Q of the Week: What Food Would You Request From the White House Chef?

President Ronald Reagan and stock-car driver Richard Petty enjoy some fried chicken at a Fourth of July picnic at the Daytona International Speedway in July 1984. (Ira Schwarz / AP)
Editor’s Note: This article previously appeared in a different format as part of The Atlantic’s Notes section, retired in 2021.

June is “National Soul Food Month.” The cuisine, writes soul-food historian Adrian Miller, “has long been the foundation for home cooking in the White House.” President Ronald Reagan was a big fan of fried chicken, President John Tyler apparently used to serve hog jowl and turnip greens to his friends, and former First Lady Michelle Obama planted soul-food greens in the White House garden to eat for most of the year. We asked our Politics & Policy Daily readers what dish—soul food or otherwise—they would request from the White House chef.

Donna Brazile, a political analyst and former interim chair of the Democratic National Committee, has a tasty menu already planned out for her hypothetical stint in the West Wing. She’d request “neck bones and gravy with green peas and a side salad. Fried catfish with potato salad. Smothered pork chops with collard greens and corn bread.”

As president, David Deufel would take a somewhat spicier route, with a meal he calls “healthy, exotic, and digestible”:

Basil-pesto stir-fried chicken with cabbage, carrots and Korean broccoli preceded by a spicy red pepper hummus covered by an Indian curry sauce. Sautéed brussels sprouts and cabbage on the side … Add a tomato bisque soup if necessary. Take the plunge!

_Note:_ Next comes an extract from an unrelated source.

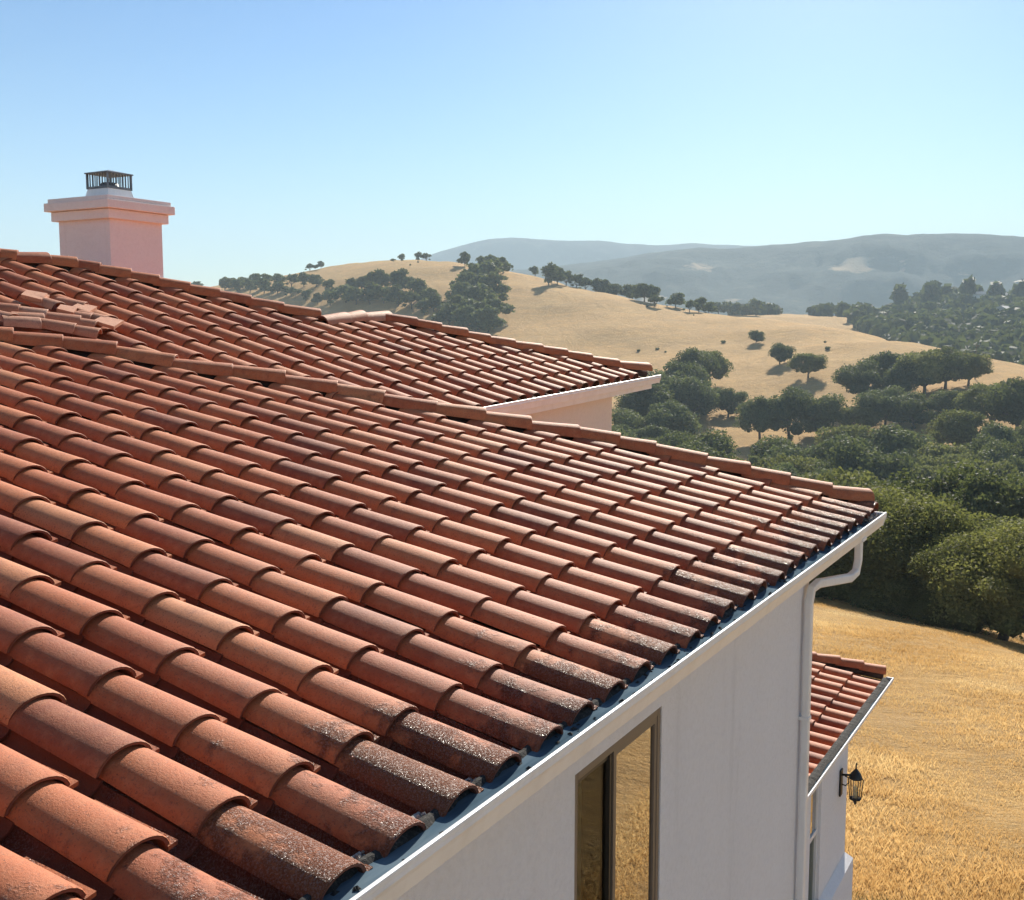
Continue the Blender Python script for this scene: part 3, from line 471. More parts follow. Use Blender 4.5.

Howard Cohen says he’d hope to have two “staples of ‘Jew Food’” while in office: matzo ball soup and corned beef sandwiches. He could make his own soup, but he’d have the chef whip up the sandwich:

Corned beef on rye: top quality brisket, sliced thin, juicy and mouth-watering; mustard (yellow not brown); kosher dill pickle; side of fruit; fries.

And if the quality is not good, I’d have Art’s Deli Fed-Exed to the White House.

Katharine Moore is daydreaming about dinner and a show:

Sweet tea, pecan pie, and homemade wine … so I could have the Zac Brown Band serenade my guests in the State Dining Room. Pablo Casals was just the right man for the Kennedy administration, but crazy times call for a fiddle, not a cello.

Several readers wrote in to say they’d regularly order a hearty “slice of humble pie” to stay grounded while in office—and a few recommended President Trump try some, too.

But in order “to feel like a real human being” while living in the confines of the White House, Bill Yard would follow this wonderfully elaborate scheme:

Just as the sun was coming up, I would join the chef in the White House kitchen to bake some fresh cornbread. I’d use my own recipe—it’s richer than most, with brown sugar replacing half of the white sugar as well as extra eggs and butter. We’d bake a lot of it, and then—as soon as it was cool enough to handle—cut it into large pieces, wrap them in plastic wrap, and fill a couple shopping bags with them.

I’d then don a disguise—no one would recognize me as the president—and head out into the Washington morning and approach people on the street and hand them a piece of fresh, warm cornbread to start their day. When I ran out of cornbread I’d head back home.

Except for the chef and maybe a couple Secret Service guys who would insist on tagging along, no one would be the wiser, and I ain’t tellin’.